I think @DuncanYB is correct in saying, Cloud in a Box.. Vmware has already stated that ESX is being phased out as of 4.1 and moving strictly to ESXi which can be installed on a usb drive or SD card internally on most modern servers.

So now we can re-purpose all that DAS in our servers and serve it up to the DataONtap-V filer as raw storage. Then image you had two ESX hosts each running Ontap-v and Snapmirror...

Really interested to see where this is all going... going to start with 8.0.1 Sim..:)

Michael Nauen

Does the netapp appliance have metrocluster functionality ?
Can it be used with dell and hp servers?

Allthough emc is moving in this direction
http://www.techhead.co.uk/webcast-recording-install-run-the-emc-celerra-virtual-storage-appliance-vsa#comment-12371

Shawn T

I'm confused how WAFL/ONTAP would work without a physical NVRAM card present. Isn't the interplay of NVRAM and WAFL a fundamental part of ONTAP? Does the VSA virtualize some of the Fujitsu RAM for this function?

I've always wondered what prevents ONTAP from being installed on any generic x86 server since the vast majority of FAS hardware is commodity. I assumed the NVRAM card is actually NetApp proprietary and what is checked by the BIOS during the OS install. Similar to how Compellent's Storage Center software checks for the presence of their proprietary cache card.

NK

If all SAS IOs go through hypervisor layer, it will be extremely slow and will be of little use.

If there is only one Data ONTAP VM running the entire blade, why VMware? Is data ONTAP stack split into multiple VMs (file system, data mgmt)? That will require lot of testing and create need for recertification of APIs.So in that sense ONTAP-v is not ONTAP.

Ole Andre Schistad

"If all SAS IOs go through hypervisor layer, it will be extremely slow and will be of little use."

Actually, no.. Hypervisors add very little latency in comparison to the latency of the disks and the end-to-end infrastructure. The primary issue will probably be the lack of a proper write cache on the virtual filer - it most likely has to immediately commit all writes to the cache of the onboard SAS-controller.

But the presence of a hypervisor isn't really all that relevant in this case. The real limiting factor is the storage blade itself; since it can only hold 6 disks you would probably limit this solution to small-scale production such as a remote office, and in my opinion it is an excellent solution for that use case.

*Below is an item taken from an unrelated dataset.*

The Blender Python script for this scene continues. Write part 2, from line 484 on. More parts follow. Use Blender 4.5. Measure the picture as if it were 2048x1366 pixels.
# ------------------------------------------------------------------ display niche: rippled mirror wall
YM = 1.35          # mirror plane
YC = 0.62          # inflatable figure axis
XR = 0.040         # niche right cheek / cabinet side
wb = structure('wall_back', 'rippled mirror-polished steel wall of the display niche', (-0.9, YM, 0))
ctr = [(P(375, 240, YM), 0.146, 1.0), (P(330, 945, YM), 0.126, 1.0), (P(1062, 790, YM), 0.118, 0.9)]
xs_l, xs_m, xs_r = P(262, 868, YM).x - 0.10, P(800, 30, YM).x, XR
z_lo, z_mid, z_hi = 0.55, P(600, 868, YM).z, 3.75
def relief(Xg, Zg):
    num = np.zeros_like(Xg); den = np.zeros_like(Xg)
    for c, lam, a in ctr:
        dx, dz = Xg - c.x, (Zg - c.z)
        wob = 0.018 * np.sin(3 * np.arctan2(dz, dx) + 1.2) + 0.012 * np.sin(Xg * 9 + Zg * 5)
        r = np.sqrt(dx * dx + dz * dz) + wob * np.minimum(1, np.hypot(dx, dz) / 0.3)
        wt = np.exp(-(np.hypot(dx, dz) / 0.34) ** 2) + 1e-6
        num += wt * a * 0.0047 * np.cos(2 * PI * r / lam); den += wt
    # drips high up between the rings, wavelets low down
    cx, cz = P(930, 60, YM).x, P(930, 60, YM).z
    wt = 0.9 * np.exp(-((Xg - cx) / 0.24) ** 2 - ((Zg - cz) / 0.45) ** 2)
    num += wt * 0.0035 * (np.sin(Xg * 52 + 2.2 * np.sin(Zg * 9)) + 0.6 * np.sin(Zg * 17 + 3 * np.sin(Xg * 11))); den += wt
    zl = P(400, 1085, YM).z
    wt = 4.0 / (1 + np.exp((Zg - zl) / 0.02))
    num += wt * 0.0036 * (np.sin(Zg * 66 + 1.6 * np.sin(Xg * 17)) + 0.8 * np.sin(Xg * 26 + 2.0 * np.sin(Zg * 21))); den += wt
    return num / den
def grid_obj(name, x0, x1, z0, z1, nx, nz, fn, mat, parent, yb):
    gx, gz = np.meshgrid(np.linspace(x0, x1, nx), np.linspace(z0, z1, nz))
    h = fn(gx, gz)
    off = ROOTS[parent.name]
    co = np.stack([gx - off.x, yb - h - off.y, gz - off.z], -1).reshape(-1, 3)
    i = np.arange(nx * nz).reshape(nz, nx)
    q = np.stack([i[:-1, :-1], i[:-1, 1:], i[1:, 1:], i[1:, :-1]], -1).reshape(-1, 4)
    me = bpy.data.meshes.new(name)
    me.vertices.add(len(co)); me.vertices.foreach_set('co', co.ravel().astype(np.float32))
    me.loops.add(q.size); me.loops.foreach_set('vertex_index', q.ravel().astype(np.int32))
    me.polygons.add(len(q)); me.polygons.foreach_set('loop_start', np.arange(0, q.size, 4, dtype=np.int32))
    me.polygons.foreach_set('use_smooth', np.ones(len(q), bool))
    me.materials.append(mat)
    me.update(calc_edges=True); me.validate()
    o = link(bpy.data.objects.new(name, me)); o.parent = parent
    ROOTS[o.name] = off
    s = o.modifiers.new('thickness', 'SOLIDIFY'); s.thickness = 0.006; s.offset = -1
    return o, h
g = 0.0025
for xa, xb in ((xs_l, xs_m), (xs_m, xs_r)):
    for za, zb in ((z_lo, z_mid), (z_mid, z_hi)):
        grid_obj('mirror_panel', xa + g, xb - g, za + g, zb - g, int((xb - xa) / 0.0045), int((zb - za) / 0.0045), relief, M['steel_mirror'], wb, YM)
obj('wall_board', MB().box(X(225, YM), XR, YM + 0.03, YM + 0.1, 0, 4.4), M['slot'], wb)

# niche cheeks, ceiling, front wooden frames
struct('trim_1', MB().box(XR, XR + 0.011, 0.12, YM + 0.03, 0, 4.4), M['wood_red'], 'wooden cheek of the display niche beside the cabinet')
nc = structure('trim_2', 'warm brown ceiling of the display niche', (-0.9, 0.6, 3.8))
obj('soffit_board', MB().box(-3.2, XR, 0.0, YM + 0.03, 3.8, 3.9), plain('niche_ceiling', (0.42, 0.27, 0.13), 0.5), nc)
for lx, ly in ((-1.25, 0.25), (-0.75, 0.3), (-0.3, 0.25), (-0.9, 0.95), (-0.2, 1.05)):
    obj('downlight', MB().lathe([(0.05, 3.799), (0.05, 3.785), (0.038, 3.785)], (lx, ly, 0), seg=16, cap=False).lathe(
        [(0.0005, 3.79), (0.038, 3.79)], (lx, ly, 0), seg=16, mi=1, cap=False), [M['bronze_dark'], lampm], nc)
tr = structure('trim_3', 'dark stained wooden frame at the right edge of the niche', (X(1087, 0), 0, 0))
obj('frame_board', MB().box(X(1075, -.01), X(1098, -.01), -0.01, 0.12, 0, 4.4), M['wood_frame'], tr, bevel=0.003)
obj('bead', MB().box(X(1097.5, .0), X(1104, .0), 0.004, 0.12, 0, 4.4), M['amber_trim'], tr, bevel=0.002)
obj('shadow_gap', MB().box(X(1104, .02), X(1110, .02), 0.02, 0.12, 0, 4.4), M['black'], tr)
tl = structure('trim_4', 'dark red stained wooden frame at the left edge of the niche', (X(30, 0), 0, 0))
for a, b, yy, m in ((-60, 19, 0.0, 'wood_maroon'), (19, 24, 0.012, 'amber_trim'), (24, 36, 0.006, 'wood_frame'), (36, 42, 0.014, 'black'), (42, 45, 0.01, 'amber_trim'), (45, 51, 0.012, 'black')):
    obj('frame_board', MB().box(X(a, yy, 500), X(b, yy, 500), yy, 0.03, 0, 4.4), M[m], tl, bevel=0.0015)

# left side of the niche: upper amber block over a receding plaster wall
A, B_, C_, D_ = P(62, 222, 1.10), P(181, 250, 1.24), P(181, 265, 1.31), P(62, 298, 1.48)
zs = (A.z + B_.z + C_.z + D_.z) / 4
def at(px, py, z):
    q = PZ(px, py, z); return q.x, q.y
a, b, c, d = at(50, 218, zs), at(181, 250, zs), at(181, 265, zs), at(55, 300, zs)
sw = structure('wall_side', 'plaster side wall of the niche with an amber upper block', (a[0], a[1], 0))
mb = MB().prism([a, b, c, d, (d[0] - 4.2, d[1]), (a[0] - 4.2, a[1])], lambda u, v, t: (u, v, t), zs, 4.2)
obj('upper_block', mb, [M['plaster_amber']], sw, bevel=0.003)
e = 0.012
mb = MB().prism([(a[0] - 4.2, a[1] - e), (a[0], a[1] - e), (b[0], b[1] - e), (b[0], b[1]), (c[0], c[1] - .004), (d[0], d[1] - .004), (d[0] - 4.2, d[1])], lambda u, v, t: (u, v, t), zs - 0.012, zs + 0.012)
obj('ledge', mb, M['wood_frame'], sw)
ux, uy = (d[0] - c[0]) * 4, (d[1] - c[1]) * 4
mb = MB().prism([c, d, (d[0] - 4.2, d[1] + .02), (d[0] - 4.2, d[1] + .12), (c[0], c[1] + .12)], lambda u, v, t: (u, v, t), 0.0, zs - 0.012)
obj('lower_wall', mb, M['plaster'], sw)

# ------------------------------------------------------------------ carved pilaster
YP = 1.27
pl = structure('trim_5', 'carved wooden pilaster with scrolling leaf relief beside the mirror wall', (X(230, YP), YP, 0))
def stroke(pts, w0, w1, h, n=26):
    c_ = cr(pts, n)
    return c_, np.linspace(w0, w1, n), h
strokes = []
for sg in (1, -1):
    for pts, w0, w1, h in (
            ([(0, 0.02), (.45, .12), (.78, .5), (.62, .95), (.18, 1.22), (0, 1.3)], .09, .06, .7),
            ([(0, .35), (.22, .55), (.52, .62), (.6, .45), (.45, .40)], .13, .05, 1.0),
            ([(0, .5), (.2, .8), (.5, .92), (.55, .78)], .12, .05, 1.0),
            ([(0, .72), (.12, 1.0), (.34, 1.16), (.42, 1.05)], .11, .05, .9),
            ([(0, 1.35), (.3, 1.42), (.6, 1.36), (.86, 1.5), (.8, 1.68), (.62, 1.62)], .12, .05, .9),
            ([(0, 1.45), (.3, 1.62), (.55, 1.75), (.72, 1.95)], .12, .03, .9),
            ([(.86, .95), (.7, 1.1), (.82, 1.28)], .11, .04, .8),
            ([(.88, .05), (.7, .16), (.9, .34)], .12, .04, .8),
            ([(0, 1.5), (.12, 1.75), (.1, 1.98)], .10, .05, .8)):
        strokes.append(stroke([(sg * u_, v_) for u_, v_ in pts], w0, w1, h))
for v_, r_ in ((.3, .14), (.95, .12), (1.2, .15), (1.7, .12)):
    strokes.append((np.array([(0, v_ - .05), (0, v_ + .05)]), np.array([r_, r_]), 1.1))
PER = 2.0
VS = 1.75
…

Your performance will most likely be limited by the IOPs that those 6 disks can deliver, and by the speed of the medium used to access the filer (most likely 1GbE, possibly spread across multiple NICs for multipath iSCSI).

Ole Andre Schistad

I have one question though: Will ONTAP-v support snapshot replication (eg snapmirror)? And specifically, will it support snapmirror between two instances of ONTAP-v?

Vaughn Stewart

@Andre - Ontap-v supports replication from virtual to physical systems today. Where the future goes will be driven by partner & customer requests. All functionality is in the VSA, any limitation is merely a software imposed limit.

@Shawn - We have virtualized the NVRAM layer. As I can't find public references I don't believe I can share any more info here. If you're a customer you can contact your sales team and we can setup a NDA briefing to discuss in greater depth.

Chris

Great to read, but I don't get why it's tied to a particular hardware platform. That doesn't really let us take advantage of it being a VSA if we can't run it on existing ESX servers we already have and it's functionally equivalent to buying another physical SAN array...

Vaughn Stewart

@Chris - I believe we have followed a well established model by delivering a new software based solution on a certified platform. This model is very common, for example VMware ESXi is only supoorted on a number of server platforms. Can ESXi run on non-supported hardware? Absolutely.

With our initial foray into the VSA marketed we needed to ensure consistency in delivering our capabilities to the customer, and our internal metrics show that we've accomplished this goal.

At this point I'd love to share with you the VSA roadmap, but unfortunately I can not share NDA roadmaps in my blog. What I will share is we have plans to continue to innovate and the VSA is an interesting platform for us to innovate with.